Task prompt:
Each line from the start of the entries through the line that contains "MAT_head = m_head()" should be output exactly, please.

Stored data entries
-- begin --

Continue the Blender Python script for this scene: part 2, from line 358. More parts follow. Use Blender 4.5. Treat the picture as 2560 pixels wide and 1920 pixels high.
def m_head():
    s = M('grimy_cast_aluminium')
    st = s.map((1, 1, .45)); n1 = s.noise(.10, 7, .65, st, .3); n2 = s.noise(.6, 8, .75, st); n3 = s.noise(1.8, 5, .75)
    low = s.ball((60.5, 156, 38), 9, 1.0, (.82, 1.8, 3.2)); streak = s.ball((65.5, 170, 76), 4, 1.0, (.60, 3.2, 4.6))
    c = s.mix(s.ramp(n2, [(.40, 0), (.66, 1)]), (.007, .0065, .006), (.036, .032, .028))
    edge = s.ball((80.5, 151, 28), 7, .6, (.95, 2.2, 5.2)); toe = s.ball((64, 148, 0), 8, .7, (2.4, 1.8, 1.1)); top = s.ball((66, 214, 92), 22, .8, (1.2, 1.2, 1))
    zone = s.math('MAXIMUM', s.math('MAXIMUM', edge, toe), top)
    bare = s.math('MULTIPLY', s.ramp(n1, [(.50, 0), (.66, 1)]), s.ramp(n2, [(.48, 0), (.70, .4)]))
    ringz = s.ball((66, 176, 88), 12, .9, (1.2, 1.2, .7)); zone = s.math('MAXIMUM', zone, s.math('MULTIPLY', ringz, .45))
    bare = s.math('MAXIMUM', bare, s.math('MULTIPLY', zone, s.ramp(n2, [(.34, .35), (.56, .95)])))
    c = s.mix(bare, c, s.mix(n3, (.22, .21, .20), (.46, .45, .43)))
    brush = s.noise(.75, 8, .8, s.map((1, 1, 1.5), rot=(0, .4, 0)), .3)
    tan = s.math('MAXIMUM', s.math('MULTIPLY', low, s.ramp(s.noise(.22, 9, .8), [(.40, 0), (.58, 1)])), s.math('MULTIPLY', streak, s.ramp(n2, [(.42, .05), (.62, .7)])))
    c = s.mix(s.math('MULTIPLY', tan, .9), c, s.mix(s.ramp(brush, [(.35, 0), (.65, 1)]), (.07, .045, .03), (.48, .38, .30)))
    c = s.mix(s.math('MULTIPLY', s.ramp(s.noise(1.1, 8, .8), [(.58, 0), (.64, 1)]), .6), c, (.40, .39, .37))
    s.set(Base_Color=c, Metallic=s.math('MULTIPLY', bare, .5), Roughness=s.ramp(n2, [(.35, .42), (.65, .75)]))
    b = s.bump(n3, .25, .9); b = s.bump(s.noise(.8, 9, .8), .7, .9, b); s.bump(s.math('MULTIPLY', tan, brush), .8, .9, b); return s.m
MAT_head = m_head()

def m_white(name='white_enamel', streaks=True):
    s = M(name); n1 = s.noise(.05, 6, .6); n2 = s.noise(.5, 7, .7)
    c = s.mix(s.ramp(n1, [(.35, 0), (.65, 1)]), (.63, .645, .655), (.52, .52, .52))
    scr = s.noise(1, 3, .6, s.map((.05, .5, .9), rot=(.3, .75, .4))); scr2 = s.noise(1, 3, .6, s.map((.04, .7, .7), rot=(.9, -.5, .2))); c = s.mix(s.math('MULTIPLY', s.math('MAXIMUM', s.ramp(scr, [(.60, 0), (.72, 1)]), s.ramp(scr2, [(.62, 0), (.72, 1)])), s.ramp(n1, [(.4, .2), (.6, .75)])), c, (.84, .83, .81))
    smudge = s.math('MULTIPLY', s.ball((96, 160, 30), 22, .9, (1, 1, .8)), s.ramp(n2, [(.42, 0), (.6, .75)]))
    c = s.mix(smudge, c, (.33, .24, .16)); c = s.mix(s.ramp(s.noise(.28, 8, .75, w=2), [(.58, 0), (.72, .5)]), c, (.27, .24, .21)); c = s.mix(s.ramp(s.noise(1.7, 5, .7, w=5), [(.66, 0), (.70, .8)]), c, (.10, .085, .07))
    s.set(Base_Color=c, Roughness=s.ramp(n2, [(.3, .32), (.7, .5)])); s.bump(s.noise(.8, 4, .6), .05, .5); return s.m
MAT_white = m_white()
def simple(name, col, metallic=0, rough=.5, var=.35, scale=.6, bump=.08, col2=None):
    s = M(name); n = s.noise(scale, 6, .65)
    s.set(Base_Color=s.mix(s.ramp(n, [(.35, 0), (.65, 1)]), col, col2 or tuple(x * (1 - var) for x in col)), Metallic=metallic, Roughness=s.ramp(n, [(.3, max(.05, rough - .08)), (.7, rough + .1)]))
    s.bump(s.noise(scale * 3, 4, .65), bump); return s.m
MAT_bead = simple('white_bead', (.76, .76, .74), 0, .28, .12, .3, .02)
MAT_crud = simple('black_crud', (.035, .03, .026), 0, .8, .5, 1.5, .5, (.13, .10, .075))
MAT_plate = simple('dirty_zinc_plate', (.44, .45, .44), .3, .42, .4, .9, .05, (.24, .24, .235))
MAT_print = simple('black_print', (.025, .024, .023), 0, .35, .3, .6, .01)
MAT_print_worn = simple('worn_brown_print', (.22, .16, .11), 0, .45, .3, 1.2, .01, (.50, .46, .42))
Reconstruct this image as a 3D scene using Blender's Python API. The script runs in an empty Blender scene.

-- end --

Task answer:
Continue the Blender Python script for this scene: part 2, from line 358. More parts follow. Use Blender 4.5. Treat the picture as 2560 pixels wide and 1920 pixels high.
def m_head():
    s = M('grimy_cast_aluminium')
    st = s.map((1, 1, .45)); n1 = s.noise(.10, 7, .65, st, .3); n2 = s.noise(.6, 8, .75, st); n3 = s.noise(1.8, 5, .75)
    low = s.ball((60.5, 156, 38), 9, 1.0, (.82, 1.8, 3.2)); streak = s.ball((65.5, 170, 76), 4, 1.0, (.60, 3.2, 4.6))
    c = s.mix(s.ramp(n2, [(.40, 0), (.66, 1)]), (.007, .0065, .006), (.036, .032, .028))
    edge = s.ball((80.5, 151, 28), 7, .6, (.95, 2.2, 5.2)); toe = s.ball((64, 148, 0), 8, .7, (2.4, 1.8, 1.1)); top = s.ball((66, 214, 92), 22, .8, (1.2, 1.2, 1))
    zone = s.math('MAXIMUM', s.math('MAXIMUM', edge, toe), top)
    bare = s.math('MULTIPLY', s.ramp(n1, [(.50, 0), (.66, 1)]), s.ramp(n2, [(.48, 0), (.70, .4)]))
    ringz = s.ball((66, 176, 88), 12, .9, (1.2, 1.2, .7)); zone = s.math('MAXIMUM', zone, s.math('MULTIPLY', ringz, .45))
    bare = s.math('MAXIMUM', bare, s.math('MULTIPLY', zone, s.ramp(n2, [(.34, .35), (.56, .95)])))
    c = s.mix(bare, c, s.mix(n3, (.22, .21, .20), (.46, .45, .43)))
    brush = s.noise(.75, 8, .8, s.map((1, 1, 1.5), rot=(0, .4, 0)), .3)
    tan = s.math('MAXIMUM', s.math('MULTIPLY', low, s.ramp(s.noise(.22, 9, .8), [(.40, 0), (.58, 1)])), s.math('MULTIPLY', streak, s.ramp(n2, [(.42, .05), (.62, .7)])))
    c = s.mix(s.math('MULTIPLY', tan, .9), c, s.mix(s.ramp(brush, [(.35, 0), (.65, 1)]), (.07, .045, .03), (.48, .38, .30)))
    c = s.mix(s.math('MULTIPLY', s.ramp(s.noise(1.1, 8, .8), [(.58, 0), (.64, 1)]), .6), c, (.40, .39, .37))
    s.set(Base_Color=c, Metallic=s.math('MULTIPLY', bare, .5), Roughness=s.ramp(n2, [(.35, .42), (.65, .75)]))
    b = s.bump(n3, .25, .9); b = s.bump(s.noise(.8, 9, .8), .7, .9, b); s.bump(s.math('MULTIPLY', tan, brush), .8, .9, b); return s.m
MAT_head = m_head()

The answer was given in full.